Bees Always Have a Safe Landing


Find out why bees never crash land, and how their technique could help engineers to design new aircraft.
Whether landing on a picnic table, underneath a flower petal, or on a wall of a hive, bees always manage to touch down without crashing or tumbling.
Now, for the first time, scientists have figured out how these insects maneuver themselves onto all sorts of surfaces, from right side up to upside-down.
The bees' technique, which depends mostly on eyesight, may help engineers design a new generation of automated aircraft that would be undetectable to radar or sonar systems and would make perfectly gentle landings, even in outer space.
"This is something an engineer would not think of while sitting in an armchair and thinking about how to land an aircraft," said Mandyam Srinivasan, a neuroscientist at the Queensland Brain Institute at the University of Queensland and the Australian Research Council's Vision Centre in Brisbane. "This is something we wouldn't have thought of if we hadn't watched bees do their landings."
When bees approach an object, according to previous work, they steadily slow down to a stop by adjusting their speed as the size of their target steadily looks larger. Srinivasan wanted to know what happens after that.

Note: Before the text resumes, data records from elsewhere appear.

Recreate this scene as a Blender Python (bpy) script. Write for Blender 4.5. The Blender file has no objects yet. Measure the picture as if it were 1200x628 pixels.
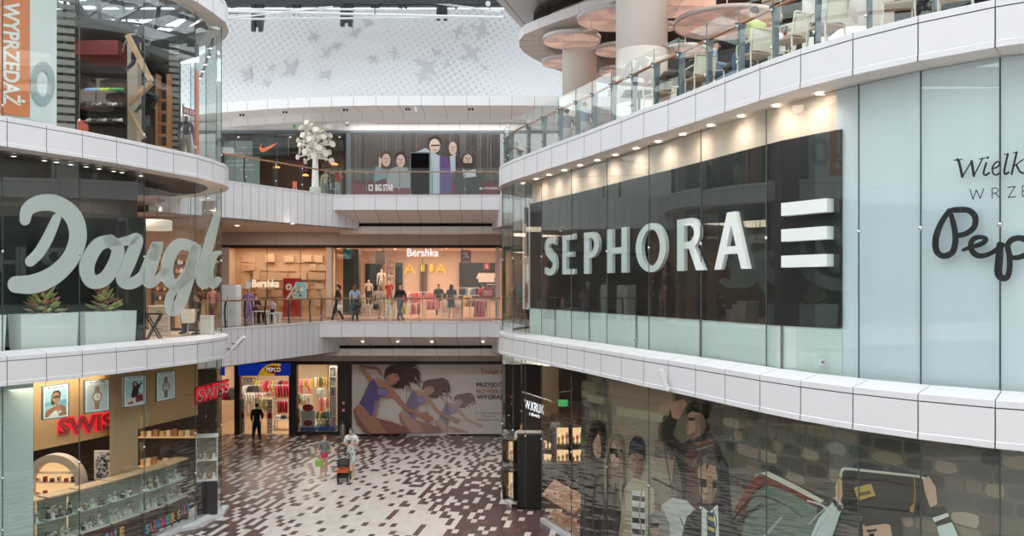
import bpy, bmesh, math, random
from mathutils import Vector, Matrix
from mathutils.geometry import tessellate_polygon
SC = bpy.context.scene
COL = SC.collection
PI = math.pi
# ------------------------------------------------------------------ camera
F = 1000.0           # focal length in pixels of the 1200 x 628 frame
HY = 334.4           # row of the horizon
EYE = 1.6            # eye height over the middle floor (z = 0)
cd = bpy.data.cameras.new('camera'); cam = bpy.data.objects.new('camera', cd); COL.objects.link(cam)
cam.location = (0, 0, EYE); cam.rotation_euler = (PI/2, 0, 0)
cd.sensor_width = 36; cd.lens = 36*F/1200; cd.shift_y = (HY-314)/1200
cd.clip_start = 0.1; cd.clip_end = 500
SC.camera = cam
# ------------------------------------------------------------------ sky, exposure
wd = bpy.data.worlds.new('world'); SC.world = wd; wd.use_nodes = True
bg = wd.node_tree.nodes['Background']
bg.inputs[0].default_value = (0.93, 0.97, 1.0, 1); bg.inputs[1].default_value = 3.0
vs = SC.view_settings
vs.view_transform = 'Standard'; vs.look = 'None'; vs.gamma = 1; vs.exposure = 0.2
try: vs.use_curve_mapping = False
except Exception: pass
cy = SC.cycles
cy.max_bounces = 10; cy.diffuse_bounces = 5; cy.glossy_bounces = 4; cy.transmission_bounces = 4
cy.transparent_max_bounces = 28; cy.sample_clamp_indirect = 4.0
cy.caustics_reflective = False; cy.caustics_refractive = False
try: cy.use_denoising = True
except Exception: pass

def lamp(kind, loc, energy, col=(1,1,1), size=1.0, sy=None, rot=(0,0,0), name='lamp', spot=None, blend=.5):
    l = bpy.data.lights.new(name, kind); l.energy = energy*1.15; l.color = col
    if kind == 'AREA':
        l.size = size
        if sy: l.shape = 'RECTANGLE'; l.size_y = sy
    elif kind == 'SPOT':
        l.spot_size = spot or 1.2; l.spot_blend = blend; l.shadow_soft_size = size
    else: l.shadow_soft_size = size
    o = bpy.data.objects.new(name, l); o.location = loc; o.rotation_euler = rot; COL.objects.link(o)
    return o
# ------------------------------------------------------------------ materials
def lin(c):
    return tuple(((v/255)/12.92 if v/255 <= .04045 else ((v/255+.055)/1.055)**2.4) for v in c[:3])
MATS = {}
def mat(name, rgb, rough=.6, metal=0., emit=0., spec=.5, noise=0., nscale=8., bump=0.):
    """plain procedural material, colour in sRGB 0..255; noise = amount of mottling of the thing's own colour"""
    if name in MATS: return MATS[name]
    m = bpy.data.materials.new(name); m.use_nodes = True; nt = m.node_tree
    b = nt.nodes['Principled BSDF']; c = (*lin(rgb), 1)
    b.inputs['Base Color'].default_value = c; b.inputs['Roughness'].default_value = rough
    b.inputs['Metallic'].default_value = metal; b.inputs['Specular IOR Level'].default_value = spec
    if emit:
        b.inputs['Emission Color'].default_value = c; b.inputs['Emission Strength'].default_value = emit
    if noise or bump:
        tc = nt.nodes.new('ShaderNodeTexCoord'); nz = nt.nodes.new('ShaderNodeTexNoise')
        nz.inputs['Scale'].default_value = nscale; nz.inputs['Detail'].default_value = 4
        nt.links.new(tc.outputs['Object'], nz.inputs['Vector'])
        if noise:
            hs = nt.nodes.new('ShaderNodeHueSaturation'); mp = nt.nodes.new('ShaderNodeMapRange')
            mp.inputs['To Min'].default_value = 1-noise; mp.inputs['To Max'].default_value = 1+noise
            nt.links.new(nz.outputs['Fac'], mp.inputs['Value']); nt.links.new(mp.outputs['Result'], hs.inputs['Value'])
            hs.inputs['Color'].default_value = c; nt.links.new(hs.outputs['Color'], b.inputs['Base Color'])
        if bump:
            bp = nt.nodes.new('ShaderNodeBump'); bp.inputs['Strength'].default_value = bump
            nt.links.new(nz.outputs['Fac'], bp.inputs['Height']); nt.links.new(bp.outputs['Normal'], b.inputs['Normal'])
    MATS[name] = m
    return m
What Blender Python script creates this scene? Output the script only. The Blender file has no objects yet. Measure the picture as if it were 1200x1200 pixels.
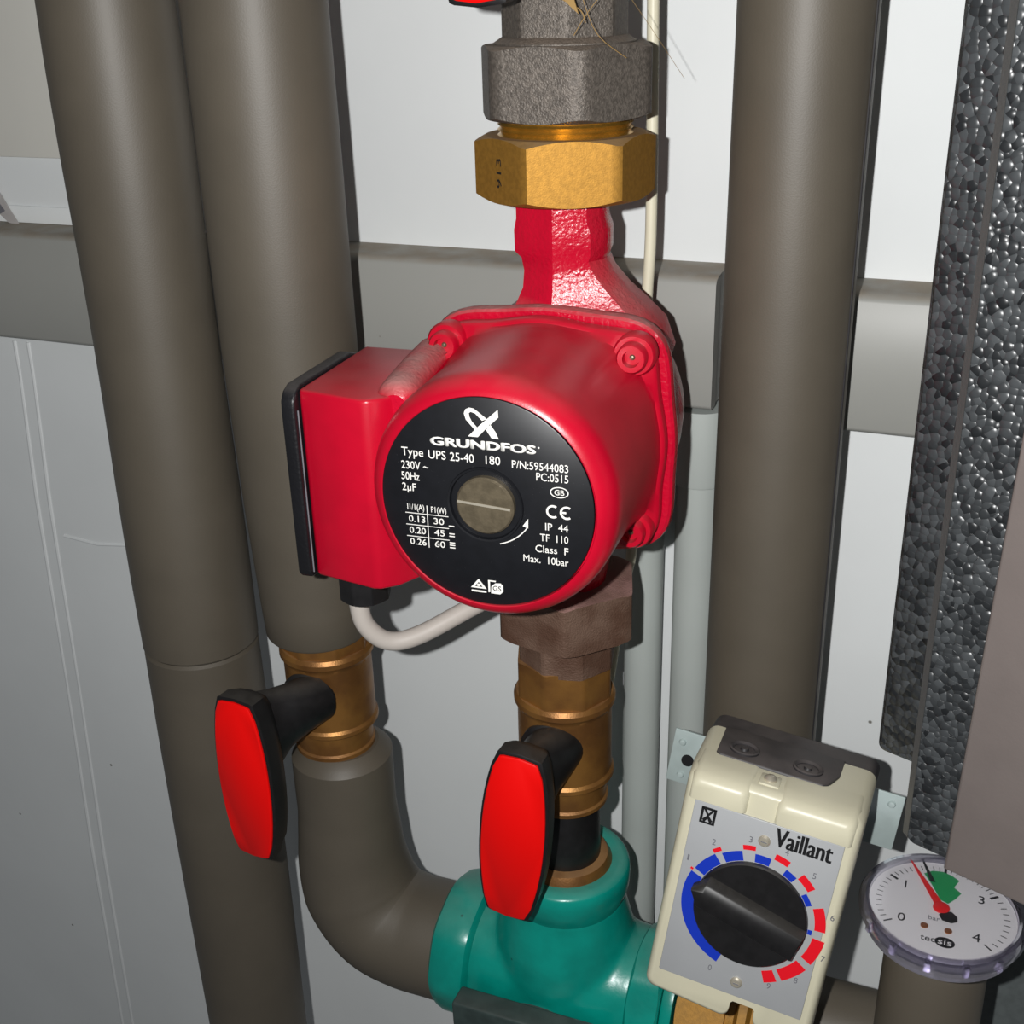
import bpy, bmesh, math, random
from mathutils import Vector, Matrix
random.seed(7)
S = 0.001                                   # the scene is laid out in millimetres
rad = math.radians
scene = bpy.context.scene
COL = scene.collection

# ------------------------------------------------------------------ camera, world, flash, exposure
cam_d = bpy.data.cameras.new('camera')
cam_d.sensor_fit = 'HORIZONTAL'; cam_d.sensor_width = 36.0
cam_d.lens = 36.0 * 1400.0 / 1200.0
cam_d.clip_start = 0.005
cam = bpy.data.objects.new('camera', cam_d); COL.objects.link(cam)
CAM = Vector((0.16770, -0.55443, 0.15452))
RIGHT = Vector((0.92318546, 0.38348156, -0.02589405))
DOWN = Vector((0.1326827, -0.38119646, -0.91492325))
FWD = Vector((-0.36072692, 0.84120815, -0.4027964))
m = Matrix.Identity(4)
for i in range(3):
    m[i][0] = RIGHT[i]; m[i][1] = -DOWN[i]; m[i][2] = -FWD[i]; m[i][3] = CAM[i]
cam.matrix_world = m
scene.camera = cam

world = bpy.data.worlds.new('world'); scene.world = world; world.use_nodes = True
bg = world.node_tree.nodes['Background']
bg.inputs[0].default_value = (0.92, 0.96, 1.0, 1); bg.inputs[1].default_value = 0.088

flash_d = bpy.data.lights.new('phone_flash', 'POINT')          # the phone's own flash, beside its lens
flash_d.energy = 12.2; flash_d.shadow_soft_size = 0.0035; flash_d.color = (1.0, 0.995, 0.985)
flash = bpy.data.objects.new('phone_flash', flash_d); COL.objects.link(flash)
flash.location = CAM - RIGHT * 0.034 - DOWN * 0.008
scene.view_settings.view_transform = 'Standard'; scene.view_settings.look = 'None'
scene.view_settings.exposure = 0.0; scene.view_settings.gamma = 1.0
scene.view_settings.use_curve_mapping = False

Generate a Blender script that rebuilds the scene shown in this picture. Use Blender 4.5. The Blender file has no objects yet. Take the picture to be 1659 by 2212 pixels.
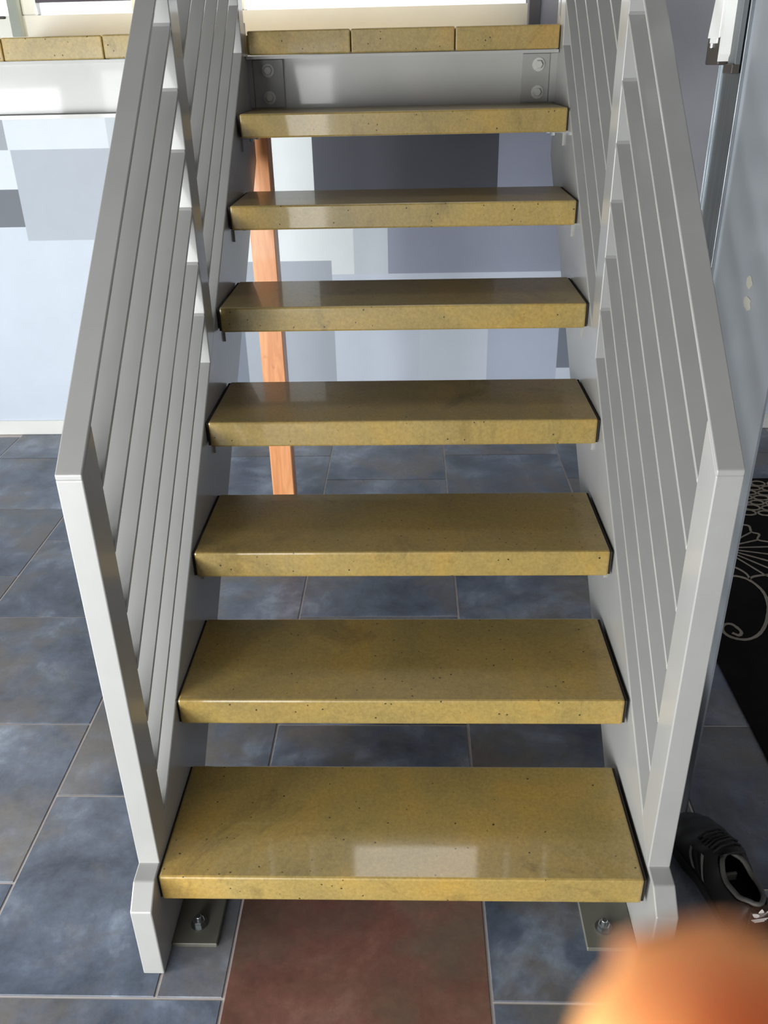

Along with colleagues, he set up a platform that could be adjusted to any angle from horizontal to vertical and even upside-down.
Using sugar water, the scientists trained honeybees to fly to the platform again and again. Then, the researchers turned on the high-speed camera.
Their footage showed that no matter how flat or steep the surface, bees slow to a hover at 13 millimeters (about half an inch) away from wherever they're going to land. That suggests, Srinivasan said, that the insects are somehow using their eyes to measure that specific distance.
"We don't know how they're doing it," he said, "But they're doing it."